OWC has launched the USB-C Mercury Elite Pro Dual, which offers up to 32TB of internal storage in a compact enclosure and three USB 3.2 ports for additional devices and connections.
The latest from OWC is both a storage powerhouse and desktop hub in one compact package. The USB storage and hub solution works with any USB capable device, like Mac, PC, iPad, or even game consoles.
The storage can be configured with no drives, or up to 32TB of hard drive space or 8TB of SSD storage when purchased, in the two 3.5-inch bays incorporated into the unit. The Mercury Elite Pro Dual can achieve up to 1GB/s transfer speeds all while operating the three-port hub with no slowdown and the promise of quiet operation.
The hub provides two USB 3.2 type A ports, and one USB 3.2 type C port. It can connect to anything from bus-powered drives to peripherals like keyboards and mice.

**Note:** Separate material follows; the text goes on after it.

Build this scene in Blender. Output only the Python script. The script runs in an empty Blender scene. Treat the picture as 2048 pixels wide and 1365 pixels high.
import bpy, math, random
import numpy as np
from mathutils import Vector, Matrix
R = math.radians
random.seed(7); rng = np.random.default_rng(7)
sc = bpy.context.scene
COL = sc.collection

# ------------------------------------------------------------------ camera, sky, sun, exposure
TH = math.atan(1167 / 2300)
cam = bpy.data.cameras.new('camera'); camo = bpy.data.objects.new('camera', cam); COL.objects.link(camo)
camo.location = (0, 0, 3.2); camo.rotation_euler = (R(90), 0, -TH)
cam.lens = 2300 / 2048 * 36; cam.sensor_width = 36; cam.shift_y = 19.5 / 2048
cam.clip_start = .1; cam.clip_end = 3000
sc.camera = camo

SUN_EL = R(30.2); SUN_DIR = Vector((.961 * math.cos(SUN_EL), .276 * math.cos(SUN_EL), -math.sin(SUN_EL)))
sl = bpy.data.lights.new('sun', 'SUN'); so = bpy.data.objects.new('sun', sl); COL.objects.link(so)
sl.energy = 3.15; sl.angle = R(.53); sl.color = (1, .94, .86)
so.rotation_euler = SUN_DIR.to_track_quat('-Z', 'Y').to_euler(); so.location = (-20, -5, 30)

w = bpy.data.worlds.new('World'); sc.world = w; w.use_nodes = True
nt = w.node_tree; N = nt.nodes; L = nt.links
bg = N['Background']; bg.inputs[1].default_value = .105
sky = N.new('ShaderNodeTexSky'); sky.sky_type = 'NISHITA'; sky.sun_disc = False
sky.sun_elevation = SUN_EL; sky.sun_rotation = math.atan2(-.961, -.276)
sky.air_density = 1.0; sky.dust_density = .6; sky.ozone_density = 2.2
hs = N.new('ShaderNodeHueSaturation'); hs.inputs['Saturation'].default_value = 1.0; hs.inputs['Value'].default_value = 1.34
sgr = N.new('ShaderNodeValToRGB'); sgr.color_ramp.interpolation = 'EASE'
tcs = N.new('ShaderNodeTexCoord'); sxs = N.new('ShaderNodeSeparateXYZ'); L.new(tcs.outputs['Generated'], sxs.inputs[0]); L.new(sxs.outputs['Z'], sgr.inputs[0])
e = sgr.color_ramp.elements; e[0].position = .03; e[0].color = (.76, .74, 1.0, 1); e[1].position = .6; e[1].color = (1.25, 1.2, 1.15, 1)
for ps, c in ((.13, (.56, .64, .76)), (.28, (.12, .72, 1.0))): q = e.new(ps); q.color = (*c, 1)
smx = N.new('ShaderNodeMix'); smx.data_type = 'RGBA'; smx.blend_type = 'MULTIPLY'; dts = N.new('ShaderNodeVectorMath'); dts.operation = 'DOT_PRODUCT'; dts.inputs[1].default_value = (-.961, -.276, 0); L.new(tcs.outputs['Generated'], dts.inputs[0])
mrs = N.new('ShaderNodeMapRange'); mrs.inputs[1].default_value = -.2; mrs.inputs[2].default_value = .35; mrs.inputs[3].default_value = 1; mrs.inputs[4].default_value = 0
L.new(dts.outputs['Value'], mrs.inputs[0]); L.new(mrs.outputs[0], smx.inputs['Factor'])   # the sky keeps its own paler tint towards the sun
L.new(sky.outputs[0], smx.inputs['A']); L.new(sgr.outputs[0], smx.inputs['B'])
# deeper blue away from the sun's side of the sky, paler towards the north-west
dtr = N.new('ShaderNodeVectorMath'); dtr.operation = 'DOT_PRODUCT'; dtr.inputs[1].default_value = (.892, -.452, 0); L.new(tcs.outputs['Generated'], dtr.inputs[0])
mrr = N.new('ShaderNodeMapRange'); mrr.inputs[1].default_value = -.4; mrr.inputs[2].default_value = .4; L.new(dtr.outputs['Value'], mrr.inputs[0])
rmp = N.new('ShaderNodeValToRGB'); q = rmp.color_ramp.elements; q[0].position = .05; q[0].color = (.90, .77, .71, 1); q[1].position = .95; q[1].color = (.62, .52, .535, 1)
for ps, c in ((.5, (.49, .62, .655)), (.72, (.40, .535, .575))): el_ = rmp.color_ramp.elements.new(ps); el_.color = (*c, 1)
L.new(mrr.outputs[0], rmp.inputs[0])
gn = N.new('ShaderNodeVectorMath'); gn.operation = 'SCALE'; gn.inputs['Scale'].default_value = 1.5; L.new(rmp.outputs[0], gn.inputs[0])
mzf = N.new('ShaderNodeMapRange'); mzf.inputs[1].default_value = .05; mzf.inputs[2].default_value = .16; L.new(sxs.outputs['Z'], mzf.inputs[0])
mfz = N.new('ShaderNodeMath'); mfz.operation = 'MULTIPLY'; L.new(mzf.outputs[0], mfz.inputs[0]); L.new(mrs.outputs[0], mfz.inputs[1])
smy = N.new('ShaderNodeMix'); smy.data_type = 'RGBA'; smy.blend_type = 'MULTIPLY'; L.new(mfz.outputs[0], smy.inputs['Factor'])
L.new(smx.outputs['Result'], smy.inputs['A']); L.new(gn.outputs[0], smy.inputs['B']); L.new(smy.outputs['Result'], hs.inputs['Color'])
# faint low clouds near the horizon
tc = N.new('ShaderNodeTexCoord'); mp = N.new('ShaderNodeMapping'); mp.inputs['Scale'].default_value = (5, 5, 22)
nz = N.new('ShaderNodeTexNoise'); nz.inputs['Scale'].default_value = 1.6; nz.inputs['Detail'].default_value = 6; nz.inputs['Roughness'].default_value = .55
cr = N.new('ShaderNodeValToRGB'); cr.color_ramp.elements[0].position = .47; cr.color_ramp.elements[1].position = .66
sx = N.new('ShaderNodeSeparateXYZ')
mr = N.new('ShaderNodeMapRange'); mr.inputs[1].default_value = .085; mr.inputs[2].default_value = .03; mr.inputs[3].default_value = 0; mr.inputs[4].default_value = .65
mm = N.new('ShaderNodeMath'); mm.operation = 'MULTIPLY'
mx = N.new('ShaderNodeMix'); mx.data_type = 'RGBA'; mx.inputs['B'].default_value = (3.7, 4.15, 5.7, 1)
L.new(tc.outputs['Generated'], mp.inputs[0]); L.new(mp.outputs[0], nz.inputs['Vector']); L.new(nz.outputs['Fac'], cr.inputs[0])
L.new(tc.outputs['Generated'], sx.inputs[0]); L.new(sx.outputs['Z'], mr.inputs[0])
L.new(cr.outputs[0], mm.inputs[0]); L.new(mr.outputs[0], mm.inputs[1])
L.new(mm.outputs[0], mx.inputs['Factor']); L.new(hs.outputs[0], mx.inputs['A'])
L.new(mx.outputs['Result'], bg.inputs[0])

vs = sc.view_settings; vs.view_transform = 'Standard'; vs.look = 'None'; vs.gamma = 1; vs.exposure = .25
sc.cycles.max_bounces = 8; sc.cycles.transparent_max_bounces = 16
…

The hubs can also provide power to connected smartphones as well.
The Mercury Elite Pro Dual includes all the required cables needed to connect to any computer or USB equipped device. OWC also offers its own software to manage the hub and easily eject it from your desktop without need to worry about data loss or corruption.
There are also configurable RAID settings for 0, 1, Span, or independent mode operation.
The OWC Mercury Elite Pro Dual with 3-Port Hub is available for purchase starting at $249 for 2TB. The bring-your-own drive solution is also available for $149.
4 Comments
This is strictly USB, 10Gbps max transfer. It is not Thunderbolt. I like the hardware RAID instead of SoftRAID, which can't handle APFS using hard drives. It also shows how expensive Thunderbolt is to add to the driver board. I have to wonder what will happen with USB-4. Will OWC, and other manufacturers, be able to build their own Thunderbolt capability without having to include an Intel chip? If so, my hope is it will drive down the cost of these devices.
With that kind of capacity I’m surprised it’s not NAS capable out of the box. Not a big deal I guess because it would be very straightforward to hook a Raspberry Pi to it to give it NAS functionality. No, it wouldn’t be screaming fast, but it would open up some of that massive capacity for network sharing.
Thunderbolt royalties are $0. Intel charging for the controller chip in Thunderbolt is the expensive part. All it takes is third parties to release their on controller chip and the price will drop dramatically. That's how USB became ubiquitous. If you have a slew of NVMe drives in that chassis you'll want TB 4 over USB 4 for DMA over PCIe.
Nice to see all three USB ports are 10Gbps — shared, but still.